A new exhibition at the V&A Museum in London will showcase clothing and personal possessions belonging to the celebrated Mexican artist Frida Kahlo.
Titled Frida Kahlo: Making Herself Up (on until November 4), the show examines Kahlo’s status as a fashion icon.
The vast majority of the pieces were found locked away in a bathroom in La Casa Azul, Kahlo’s former home in Mexico City – now a museum dedicated to her life and work.
They had been placed there after her death in 1954, under the orders of husband Diego Riviera. The archive was only opened again in 2004, revealing an extraordinary treasure trove of letters, textiles and photographs.
The years in the city’s humid climate had taken their toll. Much of the clothing was badly damaged. Over the past 10 years, the Frida Kahlo Museum has undertaken a huge restoration project to safeguard these artefacts for the future. Londoners have been given a rare opportunity to see them outside of Mexico.
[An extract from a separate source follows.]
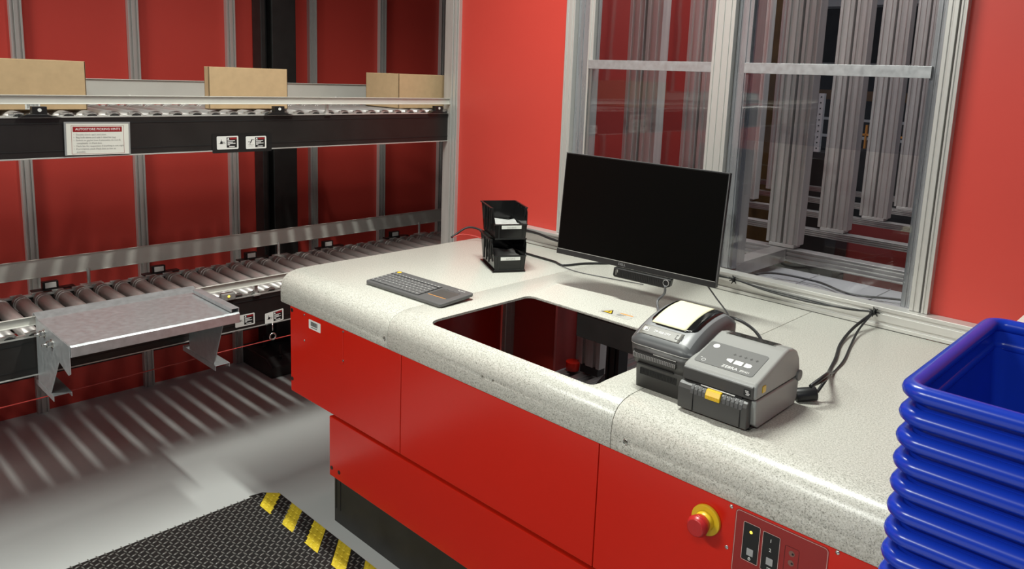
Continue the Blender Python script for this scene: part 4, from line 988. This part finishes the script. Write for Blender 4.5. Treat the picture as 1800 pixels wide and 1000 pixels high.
def crown_strip(x0, x1, y0, y1, off, name, m, nx=10, ny=20, parent=gp, rc=0.0):
    mb = MB(); g = []
    for j in range(ny + 1):
        row = []
        for i in range(nx + 1):
            y = y0 + (y1 - y0) * j / ny; xa, xb = x0, x1
            dd = min(y - y0, y1 - y)
            if rc and dd < rc: k_ = rc - math.sqrt(max(0, rc * rc - (rc - dd) ** 2)); xa += k_; xb -= k_
            x = xa + (xb - xa) * i / nx; row.append(mb.bm.verts.new((x, y, crown(y, x) + off)))
        g.append(row)
    for j in range(ny):
        for i in range(nx):
            f = mb.bm.faces.new((g[j][i], g[j][i + 1], g[j + 1][i + 1], g[j + 1][i])); f.smooth = True
    o = mb.build(name, m, parent); sd = o.modifiers.new('solid', 'SOLIDIFY'); sd.thickness = 0.0008; sd.offset = 1
    return o
crown_strip(-0.056, 0.060, -0.064, 0.090, 0.0003, 'lid_window', M['black_gloss'], rc=0.022)
rl = crown_strip(-0.048, 0.036, -0.061, 0.088, 0.0012, 'label_roll', M['label_roll']); rl['label'] = 'cream label roll seen through the lid window'
crown_strip(-0.060, 0.040, -0.093, -0.070, 0.0002, 'name_strip', mat('warm grey strip', (0.20, 0.195, 0.175, 1), 0.4))
def on_crown(fn, y, x, name, m):
    dzy = (crown(y + 0.004, x) - crown(y - 0.004, x)) / 0.008
    F = frame((x, y, crown(y, x) + 0.0013), (1, 0, 0), (0, 1, dzy)); mb = MB(); fn(mb)
    for v in mb.bm.verts: v.co = F @ v.co
    return mb.build(name, m, gp)
on_crown(lambda m_: add_text(m_, 'ZP 450 CTP', 0.0082, Matrix.Identity(4)), -0.082, -0.008, 'model_print', M['white_print'])
def zl(m_):
    for a in ((-0.007, 0.007, -0.006, -0.0052), (-0.007, 0.007, 0.0052, 0.006), (-0.007, -0.0062, -0.006, 0.006), (0.0062, 0.007, -0.006, 0.006), (-0.005, -0.001, -0.004, 0.004), (-0.001, 0.003, 0, 0.003)): m_.box(*a, 0, 0.0003)
on_crown(zl, -0.082, -0.048, 'logo_mark', M['white_print'])
def fk(m_):
    for a in ((-0.008, 0.008, -0.006, -0.0048), (-0.008, -0.003, 0.0048, 0.006), (0.003, 0.008, 0.0048, 0.006), (-0.008, -0.0068, -0.006, 0.006), (0.0068, 0.008, -0.006, 0.006)): m_.box(*a, 0, 0.0003)
on_crown(fk, -0.082, 0.034, 'feed_key', M['ink_black'])
# front media mouth and peel bar
mb = MB(); mb.prism([(-0.103, 0.082), (-0.1085, 0.079), (-0.109, 0.071), (-0.104, 0.066)], 'x', -0.062, 0.045); bar = mb.build('peel_bar', M['gk_body'], gp, bevel=0.0015)
mb = MB()
for i in range(26): x = -0.060 + i * 0.0041; mb.box(x, x + 0.0026, -0.1098, -0.106, 0.071, 0.0795)
mb.build('bar_ribs', mat('lighter grey ribs', (0.22, 0.21, 0.20, 1), 0.3), bar, bevel=0.0005)  # ribs in a lighter grey than the printer body
mb = MB(); mb.box(-0.060, 0.046, -0.107, -0.100, 0.0835, 0.0865); mb.build('media_slot', M['ink_black'], gp)
mb = MB(); mb.box(-0.010, 0.046, -0.1085, -0.104, 0.0855, 0.0868); mb.build('tear_edge', M['chrome'], gp)
mb = MB(); mb.box(-0.052, 0.038, -0.103, -0.098, 0.0545, 0.0575); mb.build('front_slot', M['ink_black'], gp)
mb = MB()
for i in range(34): x = -0.048 + i * 0.0027; mb.box(x, x + 0.0012, -0.0962, -0.094, 0.030, 0.044)
mb.build('vent_slots', M['ink_black'], gp)

# ------------------------------------------------------------------ cables on the worktop
def cable(pts, r, m, label, name='cable', cat='cable'):
    mb = MB(); tube(mb, pts, r); return tag(mb.build(name, m), label, cat)
zt = ZC + 0.004
cable([(-2.262, 1.99, zt + 0.01), (-2.245, 2.07, zt + 0.045), (-2.18, 2.12, zt + 0.02), (-2.05, 2.08, zt), (-1.90, 2.06, zt), (-1.77, 2.05, zt), (-1.712, 2.035, zt), (-1.68, 2.12, zt), (-1.63, 2.19, zt)], 0.0042, M['cable'], 'black cable crossing the worktop behind the small bins towards the monitor')
cable([(-2.262, 1.99, zt + 0.008), (-2.24, 2.03, zt + 0.022), (-2.19, 2.08, zt + 0.01), (-2.10, 2.05, zt), (-2.02, 2.03, zt)], 0.002, M['pink'], 'thin red cable beside the end post at the far left of the worktop')
cable([(-1.71, 2.02, zt), (-1.62, 2.01, zt - 0.002), (-1.50, 2.03, zt - 0.002), (-1.38, 2.05, zt)], 0.0015, M['cable_grey'], 'thin grey wire lying on the worktop under the monitor')
cable([(-1.178, 1.862, 0.876), (-1.185, 1.87, 0.85), (-1.20, 1.86, 0.825), (-1.165, 1.82, 0.806), (-1.10, 1.74, 0.81), (-1.02, 1.65, 0.83), (-0.95, 1.56, 0.85)], 0.0038, M['cable_grey'], 'grey cable hanging from the bar under the monitor to the dark printer')
cable([(-1.095, 1.93, 0.90), (-1.06, 1.95, 0.85), (-1.02, 1.95, 0.812), (-0.995, 1.90, 0.806), (-0.99, 1.82, 0.82), (-0.96, 1.70, 0.85), (-0.90, 1.56, 0.89)], 0.0022, M['cable_grey'], 'thin grey cable drooping from the right corner of the monitor')
cable([(-0.92, 1.56, 0.85), (-0.96, 1.70, 0.86), (-0.95, 1.83, 0.845), (-0.88, 1.82, 0.835), (-0.82, 1.76, 0.82), (-0.78, 1.62, 0.83), (-0.76, 1.53, 0.84)], 0.0042, M['cable'], 'thick black cable looping behind both printers')
cable([(-0.90, 1.57, 0.84), (-0.93, 1.70, 0.83), (-0.88, 1.74, 0.81), (-0.84, 1.66, 0.81), (-0.82, 1.56, 0.82)], 0.0025, M['cable_grey'], 'small grey cable loop between the two printers')
t = empty('power_cable', (-0.62, 1.60, ZC)); tag(t, 'black twin cable running from the light grey printer up to the window rail', 'cable')
T = Vector(t.location)
for off, r in ((0.0, 0.0042), (0.010, 0.003)):
    mb = MB(); tube(mb, [Vector(p) - T for p in ((-0.600, 1.53, 0.845), (-0.59, 1.58, 0.86 - off), (-0.615, 1.66, 0.835), (-0.65 + off, 1.76, zt), (-0.675 + off * 2, 1.86, zt), (-0.71 + off * 2.5, 1.98, zt), (-0.725 + off * 1.5, 2.10, zt + 0.012), (-0.712, 2.20, 0.842))], r); mb.build('lead', M['cable'], t)
mb = MB(); mb.cyl((-0.015, -0.06, 0.012), (0.018, -0.03, 0.018), 0.015, n=18); mb.build('ferrite', M['cable'], t, bevel=0.002)
mb = MB(); tube(mb, [Vector(p) - T for p in ((-0.61, 1.58, 0.815), (-0.63, 1.55, 0.805), (-0.66, 1.53, 0.804))], 0.003); tube(mb, [Vector(p) - T for p in ((-0.60, 1.57, 0.822), (-0.595, 1.60, 0.845), (-0.615, 1.66, 0.832))], 0.0035); mb.build('lead', M['cable'], t)
t = empty('rail_cable', (-0.95, 2.208, 0.84)); tag(t, 'thin black cable tied along the window rail right of the monitor', 'cable'); T = Vector(t.location)
for dz, r in ((0, 0.0025), (0.006, 0.002)):
    mb = MB(); tube(mb, [Vector(p) - T for p in ((-1.60, 2.206, 0.845 + dz), (-1.30, 2.207, 0.848 - dz), (-1.143, 2.205, 0.846), (-1.03, 2.205, 0.834 + dz * 0.7), (-0.90, 2.206, 0.830 + dz), (-0.79, 2.207, 0.836 - dz * .3), (-0.705, 2.205, 0.846))], r); mb.build('strand', M['cable'], t)
for x in (-1.143, -0.708):
    mb = MB(); random.seed(int(-x * 100))
    for i in range(7):
        a = i * 0.9; mb.cyl((x - 0.95 * 0 + 0.0, 2.204, 0.846), (x + 0.015 * math.cos(a), 2.200 - 0.004 * (i % 2), 0.846 + 0.014 * math.sin(a)), 0.003, 0.0015, 6)
    mb.torus((x, 2.203, 0.846), 0.007, 0.003, 'x', 14, 6)
    bmesh.ops.translate(mb.bm, verts=mb.bm.verts[:], vec=-T); mb.build('cable_tie', M['black'], t)
cable([(-2.12, 2.207, 0.852), (-2.0, 2.205, 0.850), (-1.93, 2.203, 0.842), (-1.86, 2.205, 0.838), (-1.75, 2.207, 0.842)], 0.005, M['cable'], 'bundle of black cable on the window rail behind the small bins', 'cable_bundle')

# ------------------------------------------------------------------ blue totes
def tote(z, label):
    t = empty('storage_tote', (0.0, 0.0, z)); tag(t, label, 'tote', 'nested blue totes at the right')
    x0, x1, y0, y1 = -0.240, 0.30, 0.832, 1.205; r = 0.020; hgt = 0.17
    mb = MB()
    cx_, cy_ = (x0 + x1) / 2, (y0 + y1) / 2
    def rr(inset, zz, rc): return [(a, b, zz) for a, b in rrect(x0 + inset, x1 - inset, y0 + inset, y1 - inset, rc, 6)]
    rings = [rr(0.013, -0.004, 0.018), rr(0.030, -hgt, 0.016), rr(0.033, -hgt, 0.014)]
    inner = [rr(0.033, -hgt + 0.003, 0.014), rr(0.0155, -0.004, 0.016)]
    mb.loft(rings + inner, cap=False)
    # bottoms
    mb.bm.verts.ensure_lookup_table()
    mb.prism([(a, b) for a, b in rrect(x0 + 0.031, x1 - 0.031, y0 + 0.031, y1 - 0.031, 0.014, 6)], 'z', -hgt, -hgt + 0.003)
    mb.build('tub', M['blue'], t)
    # rolled rim
    mb = MB(); path = rrect(x0 + 0.011, x1 - 0.011, y0 + 0.011, y1 - 0.011, 0.020, 8); n = len(path); ringsR = []
    for i in range(n):
        p = Vector((*path[i], 0)); d = Vector((*path[(i + 1) % n], 0)) - Vector((*path[i - 1], 0)); d.normalize(); o_ = Vector((d.y, -d.x, 0))
        ringsR.append([p + o_ * (0.0105 * math.cos(a)) + Vector((0, 0, 0.0095 * math.sin(a) - 0.0105)) for a in [2 * math.pi * k_ / 12 for k_ in range(12)]])
    L = [[mb.bm.verts.new(q) for q in rg] for rg in ringsR]
    for i in range(n):
        for j in range(12):
            f = mb.bm.faces.new((L[i][j], L[(i + 1) % n][j], L[(i + 1) % n][(j + 1) % 12], L[i][(j + 1) % 12])); f.smooth = True
    mb.build('rim', M['blue'], t)
    return t
lab = ['blue plastic tote on top of the nested stack, its empty inside showing'] + ['blue plastic tote, %s from the top of the nested stack' % q for q in ('second', 'third', 'fourth', 'fifth', 'sixth', 'seventh', 'eighth', 'ninth', 'tenth')]
t0 = tote(1.160, lab[0])
for i in range(1, 10):
    c = copy_tree(t0); c.location = (0, 0, 1.160 - i * 0.0272); c['label'] = lab[i]
t = empty('utility_cart', (0.04, 1.01, 0)); tag(t, 'low grey cart carrying the stack of blue totes', 'cart')
mb = MB(); mb.box(-0.27, 0.27, -0.17, 0.17, 0.715, 0.744); mb.build('platform', M['white_steel'], t, bevel=0.003)
for sx in (-1, 1):
    for sy in (-1, 1):
        mb = MB(); mb.box(sx * 0.25 - 0.015, sx * 0.25 + 0.015, sy * 0.15 - 0.015, sy * 0.15 + 0.015, 0.0, 0.715); mb.build('leg', M['white_steel'], t, bevel=0.002)
# white carton at the right end
mb = MB(); mb.box(-0.349, -0.10, 1.95, 2.205, ZC, 0.94); tag(mb.build('white_box', M['paper'], bevel=0.002), 'white box at the right end of the worktop behind the blue totes', 'box')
Among the most revealing items is a prosthetic leg. Kahlo had part of her leg amputated a few months before her death in 1954, the result of a tram crash in the 1920s that plagued her with excruciating pain over the course of her life. There are also a series of painted corsets, worn to keep her spine upright.
Circe Henestrosa, head of the LASALLE College of the Arts’ school of fashion in Singapore and co-curator of the show, said: “The exhibition will be a very personal experience with deeply individualised objects on show, particularly her corsets, which she decorated and painted, making them appear as though she had explicitly chosen to wear them.
“She included them in her art and in the construction of her style as an essential wardrobe item, almost as a second skin.”
Frida Kahlo’s style was inspired by the traditional clothing she grew up around. Her iconic long embroidered dresses are a stylised take on those worn by women of the Tehuantepec isthmus, one of Mexico’s few matriarchal societies.